*WHAT IS ASKED:* Type again, exactly, the lines below from the start through the line that includes "bare_tree(key, x, y, rz, lab, s, ivy=900".

*DATA LINES:*
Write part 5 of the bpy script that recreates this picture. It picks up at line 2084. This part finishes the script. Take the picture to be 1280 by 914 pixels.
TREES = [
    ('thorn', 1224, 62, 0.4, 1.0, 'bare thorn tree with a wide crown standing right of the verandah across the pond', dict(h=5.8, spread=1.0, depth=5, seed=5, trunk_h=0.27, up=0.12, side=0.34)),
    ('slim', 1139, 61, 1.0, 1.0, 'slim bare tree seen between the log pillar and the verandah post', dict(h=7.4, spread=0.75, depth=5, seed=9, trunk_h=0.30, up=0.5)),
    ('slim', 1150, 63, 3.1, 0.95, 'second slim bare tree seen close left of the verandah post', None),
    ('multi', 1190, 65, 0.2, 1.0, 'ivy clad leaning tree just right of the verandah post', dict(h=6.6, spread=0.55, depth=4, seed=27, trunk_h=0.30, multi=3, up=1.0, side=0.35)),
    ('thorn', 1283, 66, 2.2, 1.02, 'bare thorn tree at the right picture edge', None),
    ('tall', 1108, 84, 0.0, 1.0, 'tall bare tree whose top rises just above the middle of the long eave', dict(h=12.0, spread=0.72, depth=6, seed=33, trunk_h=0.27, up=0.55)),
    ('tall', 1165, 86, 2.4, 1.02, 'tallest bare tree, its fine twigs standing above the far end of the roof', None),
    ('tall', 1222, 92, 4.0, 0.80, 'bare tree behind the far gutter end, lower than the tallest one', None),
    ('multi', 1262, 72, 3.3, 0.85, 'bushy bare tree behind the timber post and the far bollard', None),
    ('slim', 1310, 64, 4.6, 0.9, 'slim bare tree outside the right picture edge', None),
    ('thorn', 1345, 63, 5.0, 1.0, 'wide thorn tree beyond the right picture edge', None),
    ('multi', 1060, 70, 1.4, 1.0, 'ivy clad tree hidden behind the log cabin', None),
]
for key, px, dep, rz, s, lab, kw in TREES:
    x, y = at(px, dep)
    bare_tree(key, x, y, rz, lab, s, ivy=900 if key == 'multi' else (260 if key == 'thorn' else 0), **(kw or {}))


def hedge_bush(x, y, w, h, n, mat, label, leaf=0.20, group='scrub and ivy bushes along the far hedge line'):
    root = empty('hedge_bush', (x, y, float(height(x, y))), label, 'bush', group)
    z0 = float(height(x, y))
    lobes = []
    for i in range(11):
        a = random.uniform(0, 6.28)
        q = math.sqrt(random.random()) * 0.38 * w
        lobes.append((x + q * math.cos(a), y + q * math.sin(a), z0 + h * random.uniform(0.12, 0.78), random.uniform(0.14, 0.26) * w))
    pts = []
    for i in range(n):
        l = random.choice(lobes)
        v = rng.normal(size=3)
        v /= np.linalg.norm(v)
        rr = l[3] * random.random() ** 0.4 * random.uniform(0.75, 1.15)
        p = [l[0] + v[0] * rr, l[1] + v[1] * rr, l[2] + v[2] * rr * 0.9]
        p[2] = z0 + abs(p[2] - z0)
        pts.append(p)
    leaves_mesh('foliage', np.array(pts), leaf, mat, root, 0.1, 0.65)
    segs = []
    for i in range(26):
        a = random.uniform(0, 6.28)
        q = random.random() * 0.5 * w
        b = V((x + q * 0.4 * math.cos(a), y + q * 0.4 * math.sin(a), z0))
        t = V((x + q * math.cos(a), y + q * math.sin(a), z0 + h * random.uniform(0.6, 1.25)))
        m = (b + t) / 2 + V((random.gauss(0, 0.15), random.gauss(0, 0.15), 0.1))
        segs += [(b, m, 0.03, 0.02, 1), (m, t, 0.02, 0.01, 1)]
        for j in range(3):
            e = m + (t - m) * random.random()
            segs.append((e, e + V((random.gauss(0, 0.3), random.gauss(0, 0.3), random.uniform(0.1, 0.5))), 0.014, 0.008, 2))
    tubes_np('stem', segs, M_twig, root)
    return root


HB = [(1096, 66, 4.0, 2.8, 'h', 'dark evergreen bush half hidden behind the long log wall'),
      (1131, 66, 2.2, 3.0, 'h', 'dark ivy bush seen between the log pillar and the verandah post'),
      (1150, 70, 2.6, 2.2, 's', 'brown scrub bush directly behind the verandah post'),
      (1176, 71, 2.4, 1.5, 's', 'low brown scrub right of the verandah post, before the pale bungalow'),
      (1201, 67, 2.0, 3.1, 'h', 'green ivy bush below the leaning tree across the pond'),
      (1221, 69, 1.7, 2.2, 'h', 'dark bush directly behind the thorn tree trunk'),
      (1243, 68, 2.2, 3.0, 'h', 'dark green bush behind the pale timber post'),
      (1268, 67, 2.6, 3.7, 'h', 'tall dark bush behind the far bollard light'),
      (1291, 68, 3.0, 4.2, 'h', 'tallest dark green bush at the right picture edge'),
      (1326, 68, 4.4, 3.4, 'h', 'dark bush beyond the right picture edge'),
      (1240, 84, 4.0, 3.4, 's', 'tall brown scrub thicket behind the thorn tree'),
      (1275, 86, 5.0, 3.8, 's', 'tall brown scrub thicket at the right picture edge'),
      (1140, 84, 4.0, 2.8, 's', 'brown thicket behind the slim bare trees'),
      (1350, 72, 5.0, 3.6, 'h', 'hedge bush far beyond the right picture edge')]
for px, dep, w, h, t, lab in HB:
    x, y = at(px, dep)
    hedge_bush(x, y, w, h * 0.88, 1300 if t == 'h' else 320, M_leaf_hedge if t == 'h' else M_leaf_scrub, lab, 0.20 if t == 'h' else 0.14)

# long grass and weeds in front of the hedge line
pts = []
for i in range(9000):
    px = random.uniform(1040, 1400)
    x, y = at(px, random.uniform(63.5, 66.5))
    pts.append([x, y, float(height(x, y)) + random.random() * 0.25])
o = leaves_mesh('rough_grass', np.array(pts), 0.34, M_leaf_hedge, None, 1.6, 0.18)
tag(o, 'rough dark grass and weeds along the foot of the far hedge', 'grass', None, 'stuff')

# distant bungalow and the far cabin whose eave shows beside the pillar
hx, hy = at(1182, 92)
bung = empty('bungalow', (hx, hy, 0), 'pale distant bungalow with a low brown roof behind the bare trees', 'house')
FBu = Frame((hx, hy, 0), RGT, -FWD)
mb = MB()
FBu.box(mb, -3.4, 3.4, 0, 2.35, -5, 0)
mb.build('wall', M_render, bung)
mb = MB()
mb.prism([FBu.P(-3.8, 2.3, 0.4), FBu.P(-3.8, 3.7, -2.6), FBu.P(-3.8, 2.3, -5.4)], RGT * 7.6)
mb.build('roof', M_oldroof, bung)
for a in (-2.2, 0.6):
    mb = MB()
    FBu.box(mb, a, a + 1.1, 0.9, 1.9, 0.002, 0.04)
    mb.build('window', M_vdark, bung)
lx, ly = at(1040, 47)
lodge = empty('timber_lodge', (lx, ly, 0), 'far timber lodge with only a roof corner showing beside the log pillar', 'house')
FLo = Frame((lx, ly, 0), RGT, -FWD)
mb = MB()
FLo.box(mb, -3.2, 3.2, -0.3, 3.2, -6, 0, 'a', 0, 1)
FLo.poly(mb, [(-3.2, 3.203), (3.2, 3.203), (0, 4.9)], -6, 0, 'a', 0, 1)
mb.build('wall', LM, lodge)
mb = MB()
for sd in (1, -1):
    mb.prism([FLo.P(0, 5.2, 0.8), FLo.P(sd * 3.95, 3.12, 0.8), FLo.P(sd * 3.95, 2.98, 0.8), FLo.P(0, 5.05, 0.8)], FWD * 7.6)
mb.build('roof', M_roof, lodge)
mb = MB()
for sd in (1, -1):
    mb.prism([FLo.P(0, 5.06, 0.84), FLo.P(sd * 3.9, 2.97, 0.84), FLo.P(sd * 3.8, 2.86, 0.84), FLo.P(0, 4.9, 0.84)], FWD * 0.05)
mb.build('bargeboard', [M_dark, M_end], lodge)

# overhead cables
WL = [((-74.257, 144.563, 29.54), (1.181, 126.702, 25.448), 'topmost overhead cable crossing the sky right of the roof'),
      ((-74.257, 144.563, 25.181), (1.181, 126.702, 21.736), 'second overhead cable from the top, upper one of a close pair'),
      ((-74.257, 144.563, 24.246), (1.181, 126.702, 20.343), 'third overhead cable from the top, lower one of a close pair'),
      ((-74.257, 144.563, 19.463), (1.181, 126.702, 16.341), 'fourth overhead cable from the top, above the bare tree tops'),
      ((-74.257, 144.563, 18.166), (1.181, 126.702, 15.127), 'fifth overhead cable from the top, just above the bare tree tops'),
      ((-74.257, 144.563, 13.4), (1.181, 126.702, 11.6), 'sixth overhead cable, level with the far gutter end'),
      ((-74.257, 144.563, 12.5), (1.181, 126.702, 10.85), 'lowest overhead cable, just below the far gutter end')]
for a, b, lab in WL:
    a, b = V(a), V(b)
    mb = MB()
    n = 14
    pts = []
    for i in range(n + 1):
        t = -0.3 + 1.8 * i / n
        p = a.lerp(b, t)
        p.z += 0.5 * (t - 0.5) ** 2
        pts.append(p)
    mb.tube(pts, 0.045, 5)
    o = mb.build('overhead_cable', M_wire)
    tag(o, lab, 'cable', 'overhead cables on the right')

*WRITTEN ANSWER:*
Write part 5 of the bpy script that recreates this picture. It picks up at line 2084. This part finishes the script. Take the picture to be 1280 by 914 pixels.
TREES = [
    ('thorn', 1224, 62, 0.4, 1.0, 'bare thorn tree with a wide crown standing right of the verandah across the pond', dict(h=5.8, spread=1.0, depth=5, seed=5, trunk_h=0.27, up=0.12, side=0.34)),
    ('slim', 1139, 61, 1.0, 1.0, 'slim bare tree seen between the log pillar and the verandah post', dict(h=7.4, spread=0.75, depth=5, seed=9, trunk_h=0.30, up=0.5)),
    ('slim', 1150, 63, 3.1, 0.95, 'second slim bare tree seen close left of the verandah post', None),
    ('multi', 1190, 65, 0.2, 1.0, 'ivy clad leaning tree just right of the verandah post', dict(h=6.6, spread=0.55, depth=4, seed=27, trunk_h=0.30, multi=3, up=1.0, side=0.35)),
    ('thorn', 1283, 66, 2.2, 1.02, 'bare thorn tree at the right picture edge', None),
    ('tall', 1108, 84, 0.0, 1.0, 'tall bare tree whose top rises just above the middle of the long eave', dict(h=12.0, spread=0.72, depth=6, seed=33, trunk_h=0.27, up=0.55)),
    ('tall', 1165, 86, 2.4, 1.02, 'tallest bare tree, its fine twigs standing above the far end of the roof', None),
    ('tall', 1222, 92, 4.0, 0.80, 'bare tree behind the far gutter end, lower than the tallest one', None),
    ('multi', 1262, 72, 3.3, 0.85, 'bushy bare tree behind the timber post and the far bollard', None),
    ('slim', 1310, 64, 4.6, 0.9, 'slim bare tree outside the right picture edge', None),
    ('thorn', 1345, 63, 5.0, 1.0, 'wide thorn tree beyond the right picture edge', None),
    ('multi', 1060, 70, 1.4, 1.0, 'ivy clad tree hidden behind the log cabin', None),
]
for key, px, dep, rz, s, lab, kw in TREES:
    x, y = at(px, dep)
    bare_tree(key, x, y, rz, lab, s, ivy=900 if key == 'multi' else (260 if key == 'thorn' else 0), **(kw or {}))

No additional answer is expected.